Gold mit Zinseszinsen?
Karl der Große hat vor 1200 Jahren einem Ihrer Vorfahren eine goldene Kugel mit 1 cm Durchmesser geschenkt (so weit schon eher unwahrscheinlich). Nun hat dieser ihn auf ein Sparbuch bei der Allgemeinen Fränkischen Sparkasse auf ein Konto mit 6 Prozent jährlichen Zinsen eingezahlt, und Sie haben das Sparbuch geerbt und wollen morgen früh den jetzt etwas größeren Goldklumpen abholen.
Wir nehmen an, dass der Goldpreis seitdem nicht gestiegen und auch nicht gefallen ist.

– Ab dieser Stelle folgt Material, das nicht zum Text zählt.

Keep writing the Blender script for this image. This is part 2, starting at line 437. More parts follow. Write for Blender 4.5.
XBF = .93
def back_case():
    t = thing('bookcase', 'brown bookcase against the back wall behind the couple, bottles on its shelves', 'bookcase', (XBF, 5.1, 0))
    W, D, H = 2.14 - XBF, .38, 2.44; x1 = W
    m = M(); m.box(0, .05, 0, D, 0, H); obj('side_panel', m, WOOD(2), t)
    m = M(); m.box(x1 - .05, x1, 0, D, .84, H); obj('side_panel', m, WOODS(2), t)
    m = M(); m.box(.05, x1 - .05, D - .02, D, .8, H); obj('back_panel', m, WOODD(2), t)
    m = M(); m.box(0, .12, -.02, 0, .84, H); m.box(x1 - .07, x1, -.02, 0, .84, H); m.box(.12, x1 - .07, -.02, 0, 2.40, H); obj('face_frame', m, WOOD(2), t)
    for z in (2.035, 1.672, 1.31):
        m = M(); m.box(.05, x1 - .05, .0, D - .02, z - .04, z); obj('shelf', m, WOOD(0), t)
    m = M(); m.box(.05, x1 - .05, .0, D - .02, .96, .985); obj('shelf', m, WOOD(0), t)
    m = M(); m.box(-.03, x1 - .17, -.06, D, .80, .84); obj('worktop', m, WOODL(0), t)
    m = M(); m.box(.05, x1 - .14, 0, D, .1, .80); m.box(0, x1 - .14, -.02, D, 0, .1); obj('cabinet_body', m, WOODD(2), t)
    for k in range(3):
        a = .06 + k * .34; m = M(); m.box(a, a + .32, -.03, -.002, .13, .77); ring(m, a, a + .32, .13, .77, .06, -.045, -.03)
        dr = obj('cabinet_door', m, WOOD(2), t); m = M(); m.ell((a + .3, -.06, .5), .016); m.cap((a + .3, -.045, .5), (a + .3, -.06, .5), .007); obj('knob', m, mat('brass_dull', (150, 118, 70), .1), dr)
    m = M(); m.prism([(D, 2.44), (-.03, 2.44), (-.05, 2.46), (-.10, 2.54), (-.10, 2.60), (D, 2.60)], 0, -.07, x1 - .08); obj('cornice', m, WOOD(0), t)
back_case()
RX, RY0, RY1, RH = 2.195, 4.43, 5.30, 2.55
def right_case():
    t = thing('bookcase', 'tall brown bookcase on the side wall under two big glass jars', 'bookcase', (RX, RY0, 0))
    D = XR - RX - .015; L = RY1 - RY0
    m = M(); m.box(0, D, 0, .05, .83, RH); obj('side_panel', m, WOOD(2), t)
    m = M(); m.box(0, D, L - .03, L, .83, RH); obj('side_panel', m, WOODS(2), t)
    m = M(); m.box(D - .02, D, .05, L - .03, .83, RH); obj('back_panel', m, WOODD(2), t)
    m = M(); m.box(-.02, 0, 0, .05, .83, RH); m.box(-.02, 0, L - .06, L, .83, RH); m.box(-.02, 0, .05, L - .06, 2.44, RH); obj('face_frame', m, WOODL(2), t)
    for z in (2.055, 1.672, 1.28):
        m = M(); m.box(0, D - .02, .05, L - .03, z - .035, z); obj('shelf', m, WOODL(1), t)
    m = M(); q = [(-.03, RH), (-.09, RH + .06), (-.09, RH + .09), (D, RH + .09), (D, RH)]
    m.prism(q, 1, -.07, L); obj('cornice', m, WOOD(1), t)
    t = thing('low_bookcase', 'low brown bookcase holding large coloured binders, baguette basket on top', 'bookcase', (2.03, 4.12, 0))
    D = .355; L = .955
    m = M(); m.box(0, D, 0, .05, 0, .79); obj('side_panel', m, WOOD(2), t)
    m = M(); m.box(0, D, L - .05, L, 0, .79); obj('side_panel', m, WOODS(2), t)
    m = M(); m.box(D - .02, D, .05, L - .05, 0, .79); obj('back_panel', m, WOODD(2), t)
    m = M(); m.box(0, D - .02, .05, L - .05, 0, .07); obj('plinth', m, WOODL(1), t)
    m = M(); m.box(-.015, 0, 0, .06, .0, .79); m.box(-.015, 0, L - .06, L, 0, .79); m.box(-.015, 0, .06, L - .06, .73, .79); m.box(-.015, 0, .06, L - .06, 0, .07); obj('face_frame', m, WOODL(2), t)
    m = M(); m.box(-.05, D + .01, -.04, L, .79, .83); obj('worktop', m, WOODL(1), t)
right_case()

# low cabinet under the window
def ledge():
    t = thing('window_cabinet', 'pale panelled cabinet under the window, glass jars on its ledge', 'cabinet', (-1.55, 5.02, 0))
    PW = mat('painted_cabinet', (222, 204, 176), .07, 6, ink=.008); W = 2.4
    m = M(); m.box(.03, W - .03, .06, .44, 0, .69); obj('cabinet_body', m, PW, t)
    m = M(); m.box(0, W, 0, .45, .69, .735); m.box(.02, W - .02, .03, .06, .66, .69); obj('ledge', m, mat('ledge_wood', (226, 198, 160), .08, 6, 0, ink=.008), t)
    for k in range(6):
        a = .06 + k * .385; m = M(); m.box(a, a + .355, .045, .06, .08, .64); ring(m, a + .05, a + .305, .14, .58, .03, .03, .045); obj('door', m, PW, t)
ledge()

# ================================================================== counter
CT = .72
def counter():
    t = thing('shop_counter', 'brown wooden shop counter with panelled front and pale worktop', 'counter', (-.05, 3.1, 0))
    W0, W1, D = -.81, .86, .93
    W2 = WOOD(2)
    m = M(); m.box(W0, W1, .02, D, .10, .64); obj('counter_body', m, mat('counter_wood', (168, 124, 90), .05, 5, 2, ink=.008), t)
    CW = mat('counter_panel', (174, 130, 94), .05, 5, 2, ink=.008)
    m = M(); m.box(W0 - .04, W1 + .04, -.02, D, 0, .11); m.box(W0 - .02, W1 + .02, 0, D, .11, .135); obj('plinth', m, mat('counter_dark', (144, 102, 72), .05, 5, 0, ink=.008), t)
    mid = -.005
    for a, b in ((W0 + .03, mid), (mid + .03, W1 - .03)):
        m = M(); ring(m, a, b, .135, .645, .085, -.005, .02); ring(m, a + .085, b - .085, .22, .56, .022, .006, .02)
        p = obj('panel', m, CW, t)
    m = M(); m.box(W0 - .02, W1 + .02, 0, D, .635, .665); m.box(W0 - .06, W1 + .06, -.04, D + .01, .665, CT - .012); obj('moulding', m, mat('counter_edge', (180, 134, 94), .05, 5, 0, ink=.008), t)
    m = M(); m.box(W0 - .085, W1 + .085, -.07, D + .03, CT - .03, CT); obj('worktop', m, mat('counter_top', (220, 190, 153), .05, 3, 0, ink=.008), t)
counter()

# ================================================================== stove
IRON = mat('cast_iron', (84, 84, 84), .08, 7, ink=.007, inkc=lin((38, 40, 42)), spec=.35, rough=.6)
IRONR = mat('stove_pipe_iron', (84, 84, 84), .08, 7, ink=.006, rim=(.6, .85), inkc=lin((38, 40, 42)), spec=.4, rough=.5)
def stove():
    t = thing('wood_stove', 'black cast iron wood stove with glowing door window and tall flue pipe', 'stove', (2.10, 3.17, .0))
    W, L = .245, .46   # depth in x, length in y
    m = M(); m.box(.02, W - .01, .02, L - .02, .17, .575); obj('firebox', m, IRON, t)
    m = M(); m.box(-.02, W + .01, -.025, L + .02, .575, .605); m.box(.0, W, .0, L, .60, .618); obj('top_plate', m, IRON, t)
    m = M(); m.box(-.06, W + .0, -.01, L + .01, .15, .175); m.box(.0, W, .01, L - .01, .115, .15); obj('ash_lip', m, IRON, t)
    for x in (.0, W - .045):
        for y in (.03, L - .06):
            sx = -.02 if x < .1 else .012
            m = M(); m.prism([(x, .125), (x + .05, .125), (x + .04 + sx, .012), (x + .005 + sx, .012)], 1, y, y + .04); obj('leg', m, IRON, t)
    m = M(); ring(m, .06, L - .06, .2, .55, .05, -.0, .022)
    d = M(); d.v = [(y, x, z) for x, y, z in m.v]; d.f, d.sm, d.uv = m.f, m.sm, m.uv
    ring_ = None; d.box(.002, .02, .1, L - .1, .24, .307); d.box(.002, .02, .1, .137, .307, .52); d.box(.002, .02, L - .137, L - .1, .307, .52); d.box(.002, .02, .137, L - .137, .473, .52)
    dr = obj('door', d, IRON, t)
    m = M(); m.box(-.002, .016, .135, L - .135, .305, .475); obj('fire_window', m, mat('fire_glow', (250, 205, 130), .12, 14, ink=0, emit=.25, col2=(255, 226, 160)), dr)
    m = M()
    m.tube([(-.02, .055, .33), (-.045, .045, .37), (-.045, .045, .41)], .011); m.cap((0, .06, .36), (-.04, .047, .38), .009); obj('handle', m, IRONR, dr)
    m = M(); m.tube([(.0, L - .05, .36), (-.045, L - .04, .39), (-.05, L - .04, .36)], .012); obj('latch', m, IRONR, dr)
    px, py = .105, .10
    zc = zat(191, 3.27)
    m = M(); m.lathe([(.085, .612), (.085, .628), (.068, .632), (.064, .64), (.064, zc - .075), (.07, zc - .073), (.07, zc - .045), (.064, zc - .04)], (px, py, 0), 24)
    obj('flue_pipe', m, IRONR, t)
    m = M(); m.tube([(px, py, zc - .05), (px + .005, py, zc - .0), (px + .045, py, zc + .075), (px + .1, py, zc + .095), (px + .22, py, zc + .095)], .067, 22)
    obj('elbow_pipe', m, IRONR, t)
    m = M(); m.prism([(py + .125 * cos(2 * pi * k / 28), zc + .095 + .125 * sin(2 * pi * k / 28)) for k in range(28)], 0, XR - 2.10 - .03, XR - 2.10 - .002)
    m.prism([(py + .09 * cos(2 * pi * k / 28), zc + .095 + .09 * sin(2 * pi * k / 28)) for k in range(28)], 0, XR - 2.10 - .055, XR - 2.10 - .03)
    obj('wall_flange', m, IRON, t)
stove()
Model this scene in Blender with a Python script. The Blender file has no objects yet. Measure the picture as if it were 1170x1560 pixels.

Wie groß ist der Klumpen?
Wenn der Goldpreis und der Zinsfuß stabil geblieben sein sollten (kann doch sein, oder?), muss der Goldklumpen, der jeweils dem Sparguthaben gleichwertig ist, jedes Jahr um 6 Prozent im Volumen, also rund 2 Prozent im Durchmesser zunehmen. Dass Goldklumpen selbst wachsen wie Bakterienkolonien, nehmen wir natürlich nicht an, so naiv sind wir denn doch nicht.
2 Prozent Zuwachs (an Radius oder Durchmesser) pro Jahr bedeutet, wie man leicht am Taschenrechner ablesen kann, in 35 Jahren eine Verdopplung oder in 115 Jahren eine Verzehnfachung. Das spricht eigentlich sehr für das Sparen.
Aber wenn der Durchmesser alle 115 Jahre um den Faktor 10 größer wird, so müsste der Goldklumpen inzwischen größer als die ganze Erde sein. Wo ist der Fehler?
Zunächst einmal ist klar, dass die Verzinsung von Sparguthaben im Laufe der Jahrhunderte immer wieder durch politische oder wirtschaftliche Katastrophen nicht nur unterbrochen, sondern auch weitgehend rückgängig gemacht wurde. Wir wollen uns einmal vorstellen, ein Kulturkreis hätte es hingekriegt, jahrtausendelang stabil und frei von Katastrophen zu überstehen (das Oströmische Reich war nahe daran, abgesehen von Überfällen durch Kreuzzüge und Venezianer). Die Wirtschaft müsste nachhaltig (kein Raubbau!) und nahezu wachstumsneutral sein, jedenfalls nach Erreichung einer gewissen Sättigung. Ist nun zu erwarten, dass es dort auch keine Zinsen und keine Inflation gibt? Irgendwie muss das Verleihen von Geld belohnt werden – oder wird es abgeschafft? Wenn das Verleihen belohnt wird und der Reallohn trotzdem auch langfristig fast unverändert bleibt, läuft das auf eine Bestrafung des Nichtverleihens hinaus: Geldscheine und Münzen verlieren ständig an Wert, während der Realwert von verliehenem Kapital gleich bleibt.
Ich verstehe leider zu wenig von Wirtschaft, um zu beurteilen, ob ein solches statisches System überhaupt funktionieren kann (andererseits bin ich sicher, dass unser gegenwärtiges dynamisches System nicht langfristig geht, es ist in erdgeschichtlichem Maßstab nur ein kurzes Feuerwerk). Falls es funktionieren sollte, ist es ein Modell für das Ergebnis: Der Nennwert im Sparbuch erreicht über störungsfreie Jahrhunderte astronomische Werte (so wie in Deutschland bei der Hyperinflation von 1923 in wenigen Monaten), der Realwert und die Größe von entsprechenden Goldklumpen bleiben dagegen überschaubar.